-- Exercise brief --
Copy the listing below line for line, starting at its first line and ending with the line that has "newobj('door_nails',bm,M_iron,door)" in it. Add nothing.

-- Provided material --
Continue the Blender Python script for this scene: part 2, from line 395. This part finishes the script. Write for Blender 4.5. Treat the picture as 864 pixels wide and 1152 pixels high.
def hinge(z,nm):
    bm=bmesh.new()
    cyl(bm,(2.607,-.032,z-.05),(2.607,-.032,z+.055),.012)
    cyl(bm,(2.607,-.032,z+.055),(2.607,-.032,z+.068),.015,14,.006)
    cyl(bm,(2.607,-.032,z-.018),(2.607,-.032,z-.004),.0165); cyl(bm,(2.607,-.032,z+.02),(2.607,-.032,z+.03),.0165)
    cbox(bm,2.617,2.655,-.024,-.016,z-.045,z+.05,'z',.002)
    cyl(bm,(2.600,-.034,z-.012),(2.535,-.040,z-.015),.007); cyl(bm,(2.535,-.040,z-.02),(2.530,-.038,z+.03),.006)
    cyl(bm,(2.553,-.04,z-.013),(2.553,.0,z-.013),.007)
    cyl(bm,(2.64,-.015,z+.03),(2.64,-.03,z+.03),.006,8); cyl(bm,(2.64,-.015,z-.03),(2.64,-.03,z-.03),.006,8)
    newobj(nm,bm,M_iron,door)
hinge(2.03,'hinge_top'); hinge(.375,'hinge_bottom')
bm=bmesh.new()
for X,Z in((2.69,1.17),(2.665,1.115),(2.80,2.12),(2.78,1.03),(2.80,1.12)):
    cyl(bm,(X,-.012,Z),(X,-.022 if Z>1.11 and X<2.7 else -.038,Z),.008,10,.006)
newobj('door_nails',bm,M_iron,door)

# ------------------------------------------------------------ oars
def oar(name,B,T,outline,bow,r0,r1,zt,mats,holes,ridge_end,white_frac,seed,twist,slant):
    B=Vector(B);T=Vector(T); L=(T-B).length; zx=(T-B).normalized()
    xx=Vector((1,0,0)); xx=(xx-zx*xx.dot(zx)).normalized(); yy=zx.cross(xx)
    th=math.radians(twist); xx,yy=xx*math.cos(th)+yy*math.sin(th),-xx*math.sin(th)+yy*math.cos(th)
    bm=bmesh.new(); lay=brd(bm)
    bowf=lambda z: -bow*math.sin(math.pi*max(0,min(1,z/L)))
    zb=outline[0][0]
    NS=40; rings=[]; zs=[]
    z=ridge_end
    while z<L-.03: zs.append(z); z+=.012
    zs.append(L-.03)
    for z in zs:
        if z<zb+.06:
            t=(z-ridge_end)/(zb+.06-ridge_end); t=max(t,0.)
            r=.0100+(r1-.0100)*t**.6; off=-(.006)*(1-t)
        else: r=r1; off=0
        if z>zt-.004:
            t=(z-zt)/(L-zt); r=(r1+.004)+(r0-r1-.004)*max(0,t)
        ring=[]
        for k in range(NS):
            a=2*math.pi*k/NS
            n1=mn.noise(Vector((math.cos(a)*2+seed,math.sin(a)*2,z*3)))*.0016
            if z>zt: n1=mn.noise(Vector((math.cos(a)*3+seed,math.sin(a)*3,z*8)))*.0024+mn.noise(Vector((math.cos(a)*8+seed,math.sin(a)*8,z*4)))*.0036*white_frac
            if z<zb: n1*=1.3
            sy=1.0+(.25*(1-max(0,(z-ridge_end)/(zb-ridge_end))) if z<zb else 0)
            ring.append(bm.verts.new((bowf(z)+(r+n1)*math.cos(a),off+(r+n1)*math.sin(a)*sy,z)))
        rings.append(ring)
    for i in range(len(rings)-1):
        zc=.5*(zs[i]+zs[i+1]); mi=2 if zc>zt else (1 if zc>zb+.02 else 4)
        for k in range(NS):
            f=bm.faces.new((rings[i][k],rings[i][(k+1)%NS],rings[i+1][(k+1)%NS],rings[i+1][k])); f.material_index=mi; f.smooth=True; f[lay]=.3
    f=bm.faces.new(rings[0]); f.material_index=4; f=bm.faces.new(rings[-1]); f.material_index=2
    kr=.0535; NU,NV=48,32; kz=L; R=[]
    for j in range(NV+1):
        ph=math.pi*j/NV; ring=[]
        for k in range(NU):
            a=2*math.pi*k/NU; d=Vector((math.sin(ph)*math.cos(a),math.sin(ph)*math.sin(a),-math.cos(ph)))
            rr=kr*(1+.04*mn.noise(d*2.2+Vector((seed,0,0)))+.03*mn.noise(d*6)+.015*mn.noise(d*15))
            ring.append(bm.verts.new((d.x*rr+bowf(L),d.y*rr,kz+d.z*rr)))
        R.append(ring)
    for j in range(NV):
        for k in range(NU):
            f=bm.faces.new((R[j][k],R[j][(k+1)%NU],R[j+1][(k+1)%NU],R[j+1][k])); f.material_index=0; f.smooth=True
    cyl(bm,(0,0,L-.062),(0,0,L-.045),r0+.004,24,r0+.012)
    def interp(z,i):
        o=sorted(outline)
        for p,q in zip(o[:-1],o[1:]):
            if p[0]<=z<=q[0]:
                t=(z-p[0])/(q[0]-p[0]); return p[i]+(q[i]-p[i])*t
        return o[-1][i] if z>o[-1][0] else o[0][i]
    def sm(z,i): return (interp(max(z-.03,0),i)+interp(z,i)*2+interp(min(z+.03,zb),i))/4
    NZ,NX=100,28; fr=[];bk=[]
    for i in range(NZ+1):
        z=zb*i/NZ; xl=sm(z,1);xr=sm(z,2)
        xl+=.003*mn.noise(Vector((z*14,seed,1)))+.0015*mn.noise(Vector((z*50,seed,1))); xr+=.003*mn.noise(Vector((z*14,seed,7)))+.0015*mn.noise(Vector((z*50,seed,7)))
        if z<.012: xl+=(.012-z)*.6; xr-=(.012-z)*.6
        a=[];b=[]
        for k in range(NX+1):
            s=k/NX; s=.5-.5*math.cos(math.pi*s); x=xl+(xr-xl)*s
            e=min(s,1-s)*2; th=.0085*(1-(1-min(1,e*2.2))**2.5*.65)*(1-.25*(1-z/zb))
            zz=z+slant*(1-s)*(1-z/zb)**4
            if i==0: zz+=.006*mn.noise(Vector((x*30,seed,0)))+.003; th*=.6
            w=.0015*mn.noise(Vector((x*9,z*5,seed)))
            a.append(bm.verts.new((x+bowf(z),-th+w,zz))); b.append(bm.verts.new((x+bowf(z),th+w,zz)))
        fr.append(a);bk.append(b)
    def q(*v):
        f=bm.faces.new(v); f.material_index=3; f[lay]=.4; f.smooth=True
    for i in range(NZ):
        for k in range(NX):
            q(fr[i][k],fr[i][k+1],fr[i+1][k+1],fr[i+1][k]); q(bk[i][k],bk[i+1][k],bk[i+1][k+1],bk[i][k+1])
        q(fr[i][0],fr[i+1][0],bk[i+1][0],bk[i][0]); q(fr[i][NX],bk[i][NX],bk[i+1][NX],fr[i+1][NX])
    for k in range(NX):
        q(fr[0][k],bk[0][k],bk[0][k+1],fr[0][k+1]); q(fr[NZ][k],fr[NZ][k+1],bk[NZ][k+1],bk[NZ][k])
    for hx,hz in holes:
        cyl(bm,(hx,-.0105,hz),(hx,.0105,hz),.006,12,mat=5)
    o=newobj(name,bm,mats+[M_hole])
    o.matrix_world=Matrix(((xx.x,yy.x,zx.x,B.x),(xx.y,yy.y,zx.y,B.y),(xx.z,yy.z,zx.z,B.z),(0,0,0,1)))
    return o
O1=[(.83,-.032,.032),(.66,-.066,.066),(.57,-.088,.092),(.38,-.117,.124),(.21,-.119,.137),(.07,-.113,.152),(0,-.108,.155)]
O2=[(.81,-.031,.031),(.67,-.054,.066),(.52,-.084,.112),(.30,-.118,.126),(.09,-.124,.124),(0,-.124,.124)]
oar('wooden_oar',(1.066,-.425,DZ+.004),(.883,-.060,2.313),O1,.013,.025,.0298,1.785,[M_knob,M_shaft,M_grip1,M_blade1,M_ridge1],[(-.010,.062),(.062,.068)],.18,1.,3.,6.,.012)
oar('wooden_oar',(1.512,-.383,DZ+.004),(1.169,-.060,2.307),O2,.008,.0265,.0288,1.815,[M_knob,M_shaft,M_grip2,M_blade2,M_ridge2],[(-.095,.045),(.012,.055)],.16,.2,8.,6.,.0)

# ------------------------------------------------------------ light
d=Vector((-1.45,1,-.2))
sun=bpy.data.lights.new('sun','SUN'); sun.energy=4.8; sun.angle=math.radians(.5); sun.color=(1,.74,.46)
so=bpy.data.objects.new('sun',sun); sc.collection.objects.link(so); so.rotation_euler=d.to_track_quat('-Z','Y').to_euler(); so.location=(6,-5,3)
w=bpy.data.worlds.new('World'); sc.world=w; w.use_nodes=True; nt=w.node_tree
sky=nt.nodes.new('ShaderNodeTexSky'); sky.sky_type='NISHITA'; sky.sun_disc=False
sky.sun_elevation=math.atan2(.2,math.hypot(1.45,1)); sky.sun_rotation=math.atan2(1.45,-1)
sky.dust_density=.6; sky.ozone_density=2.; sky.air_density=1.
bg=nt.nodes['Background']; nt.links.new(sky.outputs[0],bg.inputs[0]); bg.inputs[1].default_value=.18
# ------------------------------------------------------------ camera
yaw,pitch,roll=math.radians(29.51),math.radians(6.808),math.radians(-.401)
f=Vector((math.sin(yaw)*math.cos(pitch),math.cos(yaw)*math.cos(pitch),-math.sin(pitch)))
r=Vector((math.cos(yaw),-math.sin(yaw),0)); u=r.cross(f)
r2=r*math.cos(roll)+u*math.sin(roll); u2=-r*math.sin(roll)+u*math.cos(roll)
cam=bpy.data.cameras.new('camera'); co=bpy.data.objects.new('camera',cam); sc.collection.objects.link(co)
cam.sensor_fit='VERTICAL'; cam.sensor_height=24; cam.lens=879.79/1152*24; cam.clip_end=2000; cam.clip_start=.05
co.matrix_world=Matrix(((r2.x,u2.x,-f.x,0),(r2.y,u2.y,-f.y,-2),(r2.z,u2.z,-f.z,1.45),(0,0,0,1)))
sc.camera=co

-- Worked solution --
Continue the Blender Python script for this scene: part 2, from line 395. This part finishes the script. Write for Blender 4.5. Treat the picture as 864 pixels wide and 1152 pixels high.
def hinge(z,nm):
    bm=bmesh.new()
    cyl(bm,(2.607,-.032,z-.05),(2.607,-.032,z+.055),.012)
    cyl(bm,(2.607,-.032,z+.055),(2.607,-.032,z+.068),.015,14,.006)
    cyl(bm,(2.607,-.032,z-.018),(2.607,-.032,z-.004),.0165); cyl(bm,(2.607,-.032,z+.02),(2.607,-.032,z+.03),.0165)
    cbox(bm,2.617,2.655,-.024,-.016,z-.045,z+.05,'z',.002)
    cyl(bm,(2.600,-.034,z-.012),(2.535,-.040,z-.015),.007); cyl(bm,(2.535,-.040,z-.02),(2.530,-.038,z+.03),.006)
    cyl(bm,(2.553,-.04,z-.013),(2.553,.0,z-.013),.007)
    cyl(bm,(2.64,-.015,z+.03),(2.64,-.03,z+.03),.006,8); cyl(bm,(2.64,-.015,z-.03),(2.64,-.03,z-.03),.006,8)
    newobj(nm,bm,M_iron,door)
hinge(2.03,'hinge_top'); hinge(.375,'hinge_bottom')
bm=bmesh.new()
for X,Z in((2.69,1.17),(2.665,1.115),(2.80,2.12),(2.78,1.03),(2.80,1.12)):
    cyl(bm,(X,-.012,Z),(X,-.022 if Z>1.11 and X<2.7 else -.038,Z),.008,10,.006)
newobj('door_nails',bm,M_iron,door)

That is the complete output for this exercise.